The Pima County Recorder’s Office sent out 118,713 early ballots this year—a record number, mostly due to the new permanent early-voter list we reported on a few months ago.

How many of those ballots will be cast by Sept. 2 remains to be seen. So far, about 54 percent of voters have sent their early ballots back in, according to numbers from Chris Roads at the Pima County Recorder’s Office.

In recent years, the percentage of Pima County voters who sent early ballots back in after requesting them in comparable primaries has ranged from 73 to 84 percent. We predict the percentage will drop this year because the biggest race on many ballots is for the Arizona Corporation Commission. There’s no fiery congressional or gubernatorial campaign at stake, so many of the folks who got ballots because they’re on the permanent list will look at their choices and ask themselves: “What’s the point?”

Even in the competitive legislative and county races, the return rate is hovering around 50 percent. (These numbers were current as of Friday morning, but the percentages will increase as more early ballots are processed.)

In the GOP primary in Legislative District 26, where Rep.
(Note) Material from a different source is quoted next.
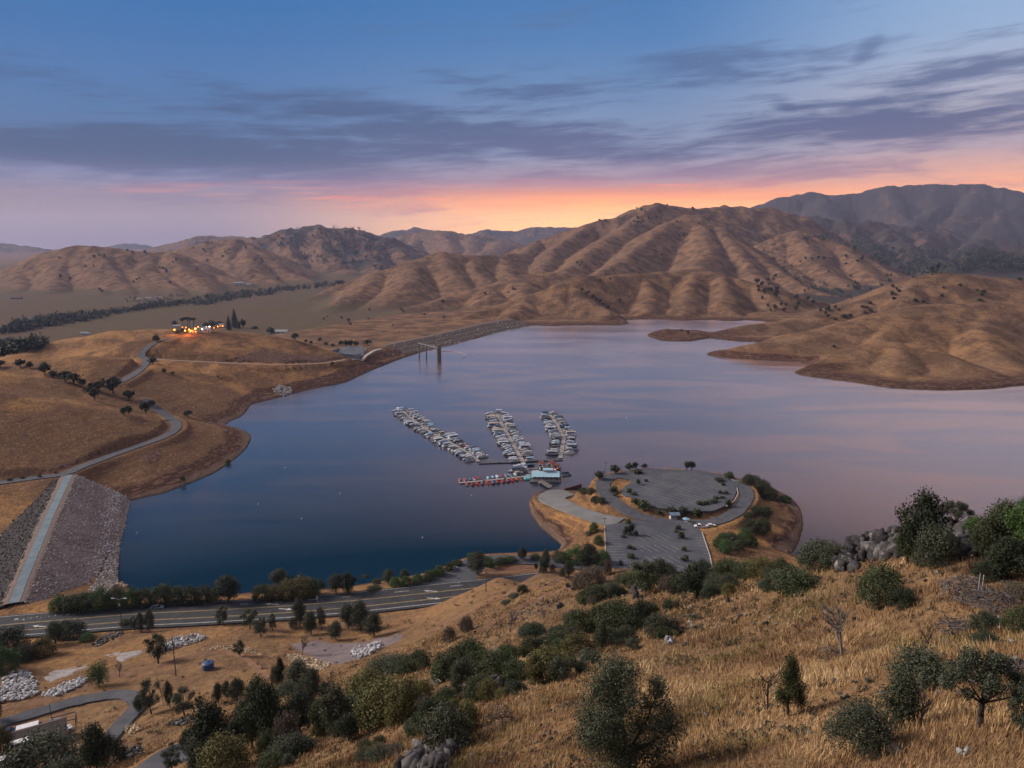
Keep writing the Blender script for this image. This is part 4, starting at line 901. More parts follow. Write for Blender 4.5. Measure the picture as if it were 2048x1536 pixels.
CN = {'boat_white':'white','boat_grey':'grey','boat_blue':'dark blue','boat_dark':'black','boat_red':'red','boat_orange':'orange','boat_yellow':'yellow','boat_tan':'tan','canopy_light_blue':'pale blue','canopy_rust':'rust red'}
def ordinal(n):
    W = ['first','second','third','fourth','fifth','sixth','seventh','eighth','ninth','tenth','eleventh','twelfth']
    if n <= 12: return W[n-1]
    return str(n)+('th' if 10 <= n % 100 <= 20 else {1:'st',2:'nd',3:'rd'}.get(n % 10, 'th'))
def put_boat(kind, hm, tm, x, y, rz, label, group, sc=1.0):
    nm = {'patio':'patio_boat','runabout':'open_boat','cruiser':'cabin_boat','houseboat':'houseboat'}[kind]
    o = thing(nm, label, 'boat', (x, y, .12), rz, group); o.scale = (sc, sc, sc)
    for pn, me_ in boat_meshes(kind, hm, tm): link(pn, me_, o)
    return o
rb_ = random.Random(5)
def moor(pts, side, spacing, where, group, kinds, tops, skip=(), s0=2.0, s1=2.0, wd=2.6, sc=(.92,1.1), hulls=None, reds=(), fingers=None):
    seg = dense([(*p[:2], 0, 0) for p in pts], .5); tot = 0; D = [0]
    for a, b_ in zip(seg[:-1], seg[1:]): tot += math.hypot(b_[0]-a[0], b_[1]-a[1]); D.append(tot)
    s = s0; k = 0; slot = 0
    while s < tot-s1:
        i = min(range(len(D)), key=lambda j: abs(D[j]-s)); a = seg[max(i-3, 0)]; b_ = seg[min(i+3, len(seg)-1)]
        dx, dy = b_[0]-a[0], b_[1]-a[1]; L = math.hypot(dx, dy); nx, ny = -dy/L*side, dx/L*side
        if fingers is not None and slot % 2 == 0:
            fm = MB(); fm.box((seg[i][0]+nx*(wd/2+3.2)-dx/L*spacing*.5, seg[i][1]+ny*(wd/2+3.2)-dy/L*spacing*.5, .48), (6.6, .8, .14), 0, math.atan2(ny, nx)); fm.build('finger_pier', DECK, fingers)
        if not any(u <= s <= v for u, v in skip) and rb_.random() > .04:
            k += 1; kd = rb_.choice(kinds); hm = rb_.choice(hulls or [BOATW, BOATG, BOATW, BOATG, BOATB, BOATK, BOATW]); tm = rb_.choice(tops)
            if slot in reds: hm = BOATR; tm = BOATR; kd = 'runabout'
            c = rb_.uniform(*sc); LL = {'patio':7.2,'runabout':6.4,'cruiser':7.8,'houseboat':9.4}[kd]*c
            ds = wd/2+.6+LL/2; rz = math.atan2(ny, nx)-math.pi/2+rb_.uniform(-.05, .05)+(math.pi if rb_.random() < .5 else 0)
            lab = f"{CN[hm.name]} {KW[kd]}, {CN[tm.name]} top, {ordinal(k)} from {where}"
            put_boat(kd, hm, tm, seg[i][0]+nx*ds, seg[i][1]+ny*ds, rz, lab, group, c)
        s += spacing*rb_.uniform(.93, 1.07); slot += 1
MIX = ['patio','patio','cruiser','runabout','houseboat','cruiser']; TOPS = [BOATW, BOATW, BOATG, BOATG, BOATB, LBLUE, BOATT, BOATG, BOATK, BOATB]
moor(PA, 1, 4.7, 'far end, right side of longest dock', 'boats moored along the longest dock', MIX, TOPS, [(30,38)], 1.5, 8, 2.4, reds=(27,), fingers=dA)
moor(PA, -1, 4.7, 'far end, left side of longest dock', 'boats moored along the longest dock', MIX, TOPS, [(22,29)], 1.5, 1.5, 2.4, fingers=dA)
moor(PB, 1, 4.8, 'far end, right side of middle dock', 'boats moored along the middle dock', MIX, TOPS, [(137,160)], 1.5, 2, 3.0, reds=(27,), fingers=dB)
moor(PB, -1, 4.8, 'far end, left side of middle dock', 'boats moored along the middle dock', MIX, TOPS, [(140,151)], 1.5, 2, 3.0, fingers=dB)
moor(PC, 1, 4.8, 'far end, right side of bent dock', 'boats moored along the bent dock', MIX, TOPS, [(18,25)], 1.5, 3, 2.6, fingers=dC)
moor(PC, -1, 4.8, 'far end, left side of bent dock', 'boats moored along the bent dock', MIX, TOPS, [(8,14)], 1.5, 6, 2.6, fingers=dC)
moor(PD, 1, 3.0, 'left end, far side of rental dock', 'small boats on the rental dock', ['runabout'], [BOATW, BOATB, BOATW, LBLUE, BOATR, BOATB], [(13.5,17.5)], 1, 3, 2.4, (.8,.95), [BOATB, BOATW, BOATB, BOATK])
moor(PD, -1, 3.1, 'left end, near side of rental dock', 'small boats on the rental dock', ['runabout'], [BOATR, BOATR, BOATO, BOATB, BOATR, BOATK], [], 3.5, 4, 2.4, (.8,.95), [BOATR, BOATB, BOATO, BOATK, BOATR], fingers=None)
p = on_z(1132, 870, 0)
for i, (px, py, kd, hm, tm, rz, sc, lab) in enumerate([
    (1083,935,'patio',BOATK,REDC,.15,1.35,'rust-canopied rental boat behind the store, left of its pair'), (1102,934,'patio',BOATK,REDC,.2,1.35,'rust-canopied rental boat behind the store, nearest its cupola'),
    (1111,938,'patio',BOATR,REDC,.5,1.25,'rust-red rental boat tilted outward behind the store roof'), (1040,936,'cruiser',BOATW,BOATW,1.4,1.2,'white cabin boat tied across the dock left of the store'),
    (1043,942,'houseboat',BOATW,BOATG,1.4,.9,'low white houseboat beside the dock just above the rental dock'), (1046,948,'patio',BOATB,BOATK,1.4,1.0,'dark blue patio boat nearest the turquoise platform'),
    (1058,932,'runabout',BOATK,BOATB,1.5,1.0,'black open boat alone right of the middle dock end'), (800,821,'cruiser',BOATW,BOATG,.8,1.3,'big white cabin boat across the far tip of longest dock'),
    (1090,829,'houseboat',BOATW,BOATK,1.5,.8,'dark-topped houseboat across the far tip of bent dock'), (1108,828,'cruiser',BOATW,BOATR,1.5,1.1,'red-topped cabin boat at the far tip of bent dock'),
    (996,826,'patio',BOATW,BOATW,1.5,1.1,'white patio boat across the far tip of middle dock')]):
    q_ = on_z(px, py, 0); put_boat(kd, hm, tm, q_[0], q_[1], rz, lab, 'other boats by the marina store', sc)
# rental jet skis right of the store
def jet_ski():
    a = MB().loft(hull_rings(3.0,1.1,.45,7,.2)).mesh('hull', BOATK); q = MB(); q.box((0,-.3,.75),(.45,1.4,.4)); q.box((0,.7,.95),(.8,.12,.12)); q.box((0,.8,.75),(.3,.5,.4)); return [('hull', a), ('seat', q.mesh('seat', BOATB))]
js = jet_ski()
for i, (px, py) in enumerate([(1120,951),(1124.5,953.5),(1129,951.5),(1133.5,952.5),(1138,950.5),(1127,947),(1134,946.5)]):
    q_ = on_z(px, py, 0); o = thing('jet_ski', f'small dark water scooter, {ordinal(i+1) if i<5 else ["left","right"][i-5]} in the {"front" if i<5 else "back"} row right of the store', 'jet ski', (q_[0], q_[1], .1), .4+.2*i, 'water scooters right of the store')
    for pn, me_ in js: link(pn, me_, o)
# store
st0 = on_z(1091, 962, 0); ST = thing('marina_store', 'floating marina store with a long pale blue metal roof and cupola', 'store', (st0[0], st0[1], 0), -.03)
SB = pm('blue_metal_roof', (.30,.46,.56), (.26,.41,.52), .5, .45); SW = pm('store_wall', (.40,.37,.36), (.34,.31,.31), 1, .8); SD_ = pm('store_dark_glass', (.03,.03,.04), None, 2, .2)  # near-black glass shared by store and house windows
MB().box((0,1.5,.35),(19,11,.7)).build('float_deck', DDECK, ST)
MB().box((0,2.2,2.2),(15.5,6.5,3.0)).build('wall', SW, ST)
q = MB(); q.loft([[(-8.6,-2.6,3.3),(8.6,-2.6,3.3),(8.6,-2.6,3.45),(-8.6,-2.6,3.45)],[(-8.6,2.4,5.4),(8.6,2.4,5.4),(8.6,2.4,5.55),(-8.6,2.4,5.55)],[(-8.6,7.2,3.4),(8.6,7.2,3.4),(8.6,7.2,3.55),(-8.6,7.2,3.55)]]); q.build('roof', SB, ST)
CU = MB().box((1.5,3.2,5.9),(5.4,2.6,1.4)).build('cupola', SW, ST)
q = MB(); q.loft([[(-1.7,1.2,6.4),(4.7,1.2,6.4),(4.7,1.2,6.52),(-1.7,1.2,6.52)],[(-1.7,3.2,7.3),(4.7,3.2,7.3),(4.7,3.2,7.42),(-1.7,3.2,7.42)],[(-1.7,5.2,6.4),(4.7,5.2,6.4),(4.7,5.2,6.52),(-1.7,5.2,6.52)]]); q.build('cupola_roof', SB, CU)
for i in range(6): MB().box((-6.2+2.4*i,-1.08,2.3),(1.5,.06,1.3)).build('window', SD_, ST)
MB().box((7.0,-1.08,1.75),(1.0,.06,2.1)).build('door', BOATB, ST)
for i in range(8): MB().tube((-8.2+2.34*i,-2.4,.6),(-8.2+2.34*i,-2.4,3.35),.09,n=5).build('porch_post', BOATW, ST)
q = MB()
for i in range(16): q.tube((-9.2+1.2*i,-3.9,.7),(-9.2+1.2*i,-3.9,1.7),.05,n=4)
q.box((-.2,-3.9,1.7),(18.4,.08,.08)); q.box((-.2,-3.9,1.25),(18.4,.06,.06)); q.build('railing', BOATW, ST)
tq = on_z(1058, 958, 0); TQ = thing('floating_platform', 'turquoise floating platform with a ring slide, left of the store', 'float', (tq[0], tq[1], 0), .1)
TEAL = pm('turquoise_plastic', (.045,.30,.36), (.06,.38,.44), .7, .5)
MB().box((0,0,.35),(6.4,5.4,.7)).build('deck', TEAL, TQ)
q = MB()
for i in range(14):
    a, c = 2*math.pi*i/14, 2*math.pi*(i+1)/14; q.tube((-1.6+1.1*math.cos(a),-1.2+1.1*math.sin(a),.95),(-1.6+1.1*math.cos(c),-1.2+1.1*math.sin(c),.95),.28,n=6)
q.build('ring', pm('pale_turquoise', (.30,.52,.58), None, 2, .5), TQ)
q = MB(); q.path([(-2.2,2,.7),(0,1,1.3),(2.2,-.8,.8)], .3, .3, 8); q.build('slide', pm('pale_turquoise', (.30,.52,.58)), TQ)
q = MB(); q.box((1.8,1.6,1.3),(1.6,1.4,1.3)); q.build('locker', TEAL, TQ)
ga = on_z(1080, 966, 0); gb = on_z(1101, 979, 0); GW = thing('gangway', 'sloping grey gangway from the boat ramp to the store', 'gangway')
L = math.hypot(gb[0]-ga[0], gb[1]-ga[1]); an = math.atan2(gb[1]-ga[1], gb[0]-ga[0]); c = ((ga[0]+gb[0])/2, (ga[1]+gb[1])/2)
MB().box((*c, 1.3), (L, 2.2, .25), 0, an).build('deck', DECK, GW)
for s_ in (-1, 1): MB().box((c[0]-math.sin(an)*1.1*s_, c[1]+math.cos(an)*1.1*s_, 2.0), (L, .1, .9), 0, an).build('railing', DDECK, GW)
MB().box((ga[0],ga[1],.4),(4,3,.8),0,an).build('landing', DDECK, GW)
# brown sea wall at the ramp end
rw = on_z(1146, 979, 1.0); RWL = thing('retaining_wall', 'dark brown wedge-shaped wall at the end of the boat ramp', 'wall', (rw[0], rw[1], 0), 0)
q = MB(); q.add([(-5,-.4,-.5),(5,-.4,-.5),(5,-.4,4.6),(-5,-.4,1.6),(-5,.4,-.5),(5,.4,-.5),(5,.4,4.6),(-5,.4,1.6)], [(0,1,2,3),(1,5,6,2),(2,6,7,3),(3,7,4,0),(5,4,7,6),(0,4,5,1)]); q.build('wall_face', pm('brown_wall', (.065,.035,.036), (.09,.05,.045), .8, .9), RWL)
q = MB(); q.tube((4.6,0,4.6),(4.6,0,6.3),.1,n=5); q.tube((-4.6,0,1.6),(-4.6,0,3.2),.1,n=5); q.build('end_post', BOATK, RWL)
# buoys and birds of white plastic: mooring buoys dotted over the lake
bme = MB().loft([ring(.02,-.1,10), ring(.28,0,10), ring(.36,.25,10), ring(.28,.5,10), ring(.1,.75,10)]).mesh('buoy', BOATW, True)
for i, (px, py, lab) in enumerate([(517,1009,'white buoy off the near left bank, level with the dam'),(943,992,'white buoy just below the rental dock'),(603,1038,'white buoy alone in the middle of the near dark water'),(680,987,'white buoy halfway between dam and rental dock'),(274,1067,'white buoy close beside the rock-faced dam'),(845,1076,'white buoy nearest the shoreline trees'),(1127,882,'white buoy between the middle and bent docks'),(1253,836,'white buoy in the pink water right of the docks'),(570,936,'white buoy off the rounded grassy point')]):
    q_ = on_z(px, py, 0); tag(link('mooring_buoy', bme, None, q_), lab, 'buoy', 'mooring buoys scattered over the lake')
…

Pete Hershberger is facing Al Melvin, about 16,210 GOP ballots went out in Pima County and 8,073 have been returned. (Keep in mind that additional ballots are being cast in Pinal County.)

In the Democratic primary in Legislative District 27, where John Kromko is hoping to unseat either Phil Lopes or Olivia Cajero Bedford, 10,324 ballots went out and 5,249 have come back in.

The Democratic Seven-Way Super Slam in Legislative District 29 features the most candidates and the fewest ballots. A grand total of 7,974 were mailed out and 4,087 have come back.

In the GOP District 30 House race between Sharon Collins, David Gowan, Frank Antenori and Doug Sposito, 16,960 ballots were mailed out and 8,309 have come back. (As in District 26, there are additional ballots being cast outside Pima County.)

In the GOP primary between Pima County Supervisor Ann Day and challenger Joe Higgins in District 1, 18,294 ballots were mailed and 9010 had come back.

In the Democratic primary between Pima County Supervisor Ramon Valadez and challenger Robert Robuck, 8,432 ballots were mailed out and 4,267 had come back.

In the Democratic primary between Pima County Supervisor Sharon Bronson and challenger Donna Branch Gilby, 10,280 ballots were mailed and 5,104 have come back.

Important note: Those numbers do not include independent voters. The Recorder’s Office is still breaking those down for us. We’ll bring you the indy numbers as they come in.

Voters who have not yet mailed in their ballots might want to consider just turning it into the polls on Tuesday, especially since the Labor Day holiday means no mail delivery on Monday.